By way of an adjudication order in the matter of Franklin Templeton Mutual Fund, SEBI restricted the trading of unlisted debt instruments with low credit ratings and allowed the mutual fund to hold the securities till maturity. It described such investments as illiquid securities. This shows that listing NCDs with such a low credit rating could have disastrous effects on the market. These NCDs are better traded with a commercial understanding between the issuer and the investor, as they can potentially disrupt the market. Listing of low credit-rated debt securities might improve transparency in the market, but they may have a spillover effect of increasing market volatility and risk for investors; hence, such entities should only list their NCDs with proper monitoring from SEBI.

Conclusion

Regulation 62A signifies a vital stride in elevating transparency and accountability in India’s NCD market. Its core objective of bridging information gaps and reinforcing investor trust through mandatory NCD listing by listed entities holds immense potential for long-term benefits.
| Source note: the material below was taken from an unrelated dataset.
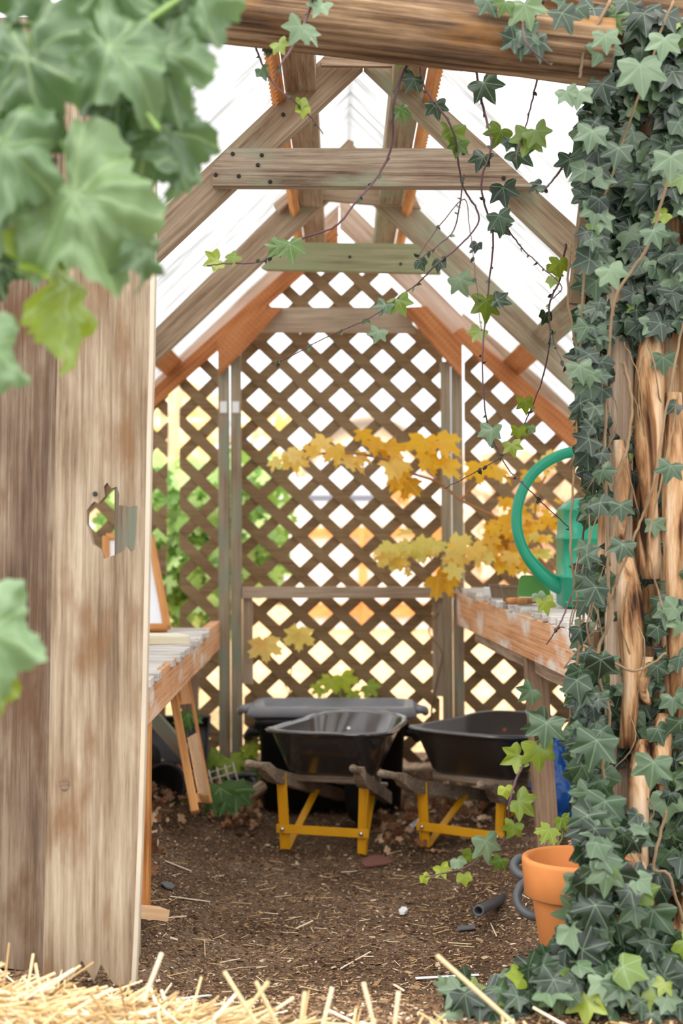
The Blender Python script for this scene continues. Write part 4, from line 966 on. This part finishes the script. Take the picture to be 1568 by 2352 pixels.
strand('ivy_strand', [(1330, 1640), (1250, 1690), (1195, 1770), (1170, 1840), (1165, 1920), (1120, 1960), (1060, 1995), (975, 2015)], 3.5, .004,
       [(1235, 1715, 66, .96, .1), (1190, 1735, 50, .96, -1.1), (1190, 1840, 56, .94, .9), (1160, 1810, 30, 1.0), (1115, 1930, 62, .82, .2), (1150, 1975, 34, .9), (1080, 1960, 30, .93, -.9), (1050, 1975, 30, .86), (1012, 1992, 32, .99, .4), (1065, 2010, 30, .98), (972, 2012, 24, 1.0), (1250, 1660, 60, .6, -1.2), (1220, 1585, 44, .7, -.8), (1180, 1895, 40, .93)], 'ivy runner with bright green leaves trailing low in front of the right wheelbarrow', nb=8)
strand('ivy_strand', [(1345, 1180), (1300, 1260), (1235, 1330), (1190, 1400), (1255, 1500)][:1]+[(1325, 1320), (1300, 1400), (1275, 1450), (1255, 1480)], 3.6, .003, [(1250, 1380, 40, .98, .3), (1235, 1365, 26, .85)], 'dark twig hanging in front of the right bench edge', nb=8)

# ------------------------------------------------------------------ broad-leaved plant, top left
M_mal = leafmat('broad_leaf', [(0, lin(26, 46, 20)), (.4, lin(66, 92, 50)), (.75, lin(112, 138, 96)), (1, lin(120, 138, 26))], lin(150, 172, 118), MAL_AX, .016, .30, .40, .6)
mal = thing('broad_leaved_plant', 'large pale green lobed leaves hanging over the boards at the left edge', 'plant', tuple(P(-200, 2200, 2.3)))
LV = [(165, 440, 300, .42, (-.25, -1, .5), .78, 2.15), (150, 640, 270, .18, (2.2, -.7, .1), .94, 2.25), (255, 95, 230, .75, (0, -1, .8), .72, 2.2), (60, 130, 235, .1, (-.3, -1, .5), .45, 2.15), (365, 300, 190, .45, (-.2, -1, .3), .5, 2.3),
      (270, 225, 130, .15, (.9, -1, .1), .3, 2.3), (372, 115, 200, .15, (-.4, -1, .3), .6, 2.25), (450, -30, 170, .3, (-.3, -1, .3), .62, 2.25), (0, 330, 230, 0, (.4, -1, .5), .6, 2.1), (-35, 800, 180, .2, (.8, -.8, .2), .7, 2.1),
      (-30, 1450, 210, .3, (.3, -1, .5), .75, 2.1), (60, -60, 170, -.4, (0, -1, .6), .4, 2.2), (250, -40, 210, .3, (.1, -1, .5), .6, 2.25), (165, 150, 90, -.2, (0, -1, -.1), .95, 2.4),
      (350, 20, 190, .6, (-.1, -1, .3), .55, 2.3), (-20, 600, 110, .3, (0, -1, 0), .2, 2.4), (40, 250, 190, .0, (.2, -1, .2), .3, 2.35), (250, 400, 90, .9, (1, -.6, 0), .3, 2.35), (150, 120, 160, .4, (.3, -.9, -.4), .95, 2.3), (425, 335, 150, .1, (.95, -.5, .1), .55, 2.32), (400, 80, 170, .25, (.8, -.6, .1), .4, 2.33), (478, -40, 180, .1, (.8, -.7, .1), .55, 2.3), (60, 420, 130, .2, (.1, -1, -.3), .2, 2.3), (330, 560, 130, .2, (.9, -.5, 0), .5, 2.2), (-30, 1560, 120, .3, (.6, -1, -.4), .95, 2.15), (-40, 420, 190, .3, (.1, -1, .4), .55, 2.2)]
for i, (x, y, s, an, nr, ti, D) in enumerate(LV):
    b = Buf(); leaf(b, MAL, P(x, y, D), Vector((math.sin(an), -.12, -math.cos(an))), Vector(nr)+rv(.2), s*D/F*.80, ti, rings=(0, .14, .28, .42, .55, .67, .78, .88, 1), curl=.38, fold=.1, wave=.27, seed=i*1.9, wk=4+i%3)
    b.build('leaf', M_mal, mal)
bm = bmesh.new()
for pts in ([(60, 130), (90, 270), (150, 340), (188, 440)], [(-60, 330), (30, 370), (80, 380)], [(100, 480), (125, 570), (148, 620)], [(-60, 60), (120, 60), (255, 95)], [(255, 95), (320, 60), (450, -30)], [(255, 95), (300, 200), (365, 300)], [(-80, 700), (-40, 780), (-35, 800)], [(-80, 1380), (-30, 1450)], [(-60, 1600), (-80, 700), (-60, 60)]):
    tube_bm(bm, smooth_path([P(x, y, 2.24) for x, y in pts], 6), .0045, 8)
link('stem', bm_mesh(bm, 'stem', True), M_stem3, mal)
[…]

However, this regulation introduces immediate compliance challenges, significantly impacting LCBs. As they are already subject to SEBI’s existing framework, LCBs must now navigate the additional intricacies of NCD listing, potentially increasing administrative and operational burdens. Furthermore, concerns arise regarding the regulation’s impact on low-credit-rating issuers. Mandating NCD listing for such entities may inadvertently escalate market volatility, reduce liquidity, and pose significant investor risks, impacting market stability and confidence.

Therefore, striking a balance between market integrity and the burdens placed on issuers, particularly those with low creditworthiness, will ensure that the regulation achieves its intended objectives without causing unintended consequences in India’s financial markets.